Source material |
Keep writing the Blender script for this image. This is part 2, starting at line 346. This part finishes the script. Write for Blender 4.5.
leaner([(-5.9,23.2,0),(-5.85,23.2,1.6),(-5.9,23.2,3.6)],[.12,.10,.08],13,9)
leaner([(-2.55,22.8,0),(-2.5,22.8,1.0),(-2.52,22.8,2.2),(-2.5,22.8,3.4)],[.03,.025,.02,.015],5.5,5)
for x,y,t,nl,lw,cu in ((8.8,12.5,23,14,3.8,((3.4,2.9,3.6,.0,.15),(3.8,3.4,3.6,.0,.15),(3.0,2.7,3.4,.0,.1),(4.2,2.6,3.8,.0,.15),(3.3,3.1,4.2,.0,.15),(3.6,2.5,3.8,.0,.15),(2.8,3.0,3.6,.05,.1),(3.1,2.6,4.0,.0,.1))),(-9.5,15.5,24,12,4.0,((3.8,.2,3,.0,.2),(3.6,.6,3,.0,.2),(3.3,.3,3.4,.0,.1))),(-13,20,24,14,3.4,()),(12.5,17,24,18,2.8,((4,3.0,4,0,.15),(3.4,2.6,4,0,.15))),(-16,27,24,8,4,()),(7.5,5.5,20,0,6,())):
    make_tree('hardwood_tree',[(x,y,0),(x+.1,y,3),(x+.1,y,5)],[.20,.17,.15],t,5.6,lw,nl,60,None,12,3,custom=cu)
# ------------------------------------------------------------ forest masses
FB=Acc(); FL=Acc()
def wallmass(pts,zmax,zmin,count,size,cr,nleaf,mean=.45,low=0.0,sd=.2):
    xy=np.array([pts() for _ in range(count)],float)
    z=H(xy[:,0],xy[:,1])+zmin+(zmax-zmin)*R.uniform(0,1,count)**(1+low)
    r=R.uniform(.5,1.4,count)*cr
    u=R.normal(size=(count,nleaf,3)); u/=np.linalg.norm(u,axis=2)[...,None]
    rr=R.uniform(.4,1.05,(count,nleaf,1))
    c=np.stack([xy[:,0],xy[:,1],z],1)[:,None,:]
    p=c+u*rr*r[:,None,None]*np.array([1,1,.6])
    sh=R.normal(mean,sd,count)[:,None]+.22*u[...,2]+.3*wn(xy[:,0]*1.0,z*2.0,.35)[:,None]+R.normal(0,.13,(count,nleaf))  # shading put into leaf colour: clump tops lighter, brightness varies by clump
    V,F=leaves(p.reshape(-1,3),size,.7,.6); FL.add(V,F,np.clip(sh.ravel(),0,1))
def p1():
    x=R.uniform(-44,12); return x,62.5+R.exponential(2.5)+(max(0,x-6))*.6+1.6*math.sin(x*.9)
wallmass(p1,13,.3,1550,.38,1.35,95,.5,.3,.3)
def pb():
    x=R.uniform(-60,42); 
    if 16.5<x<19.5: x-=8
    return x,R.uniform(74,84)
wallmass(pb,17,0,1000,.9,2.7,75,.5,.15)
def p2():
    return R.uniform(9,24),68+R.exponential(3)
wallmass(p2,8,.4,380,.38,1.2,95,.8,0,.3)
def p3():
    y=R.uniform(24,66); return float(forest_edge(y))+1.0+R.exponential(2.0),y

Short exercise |
In the data above, count the lines where the word "nleaf" appears; reply with the number only.

Response below |
4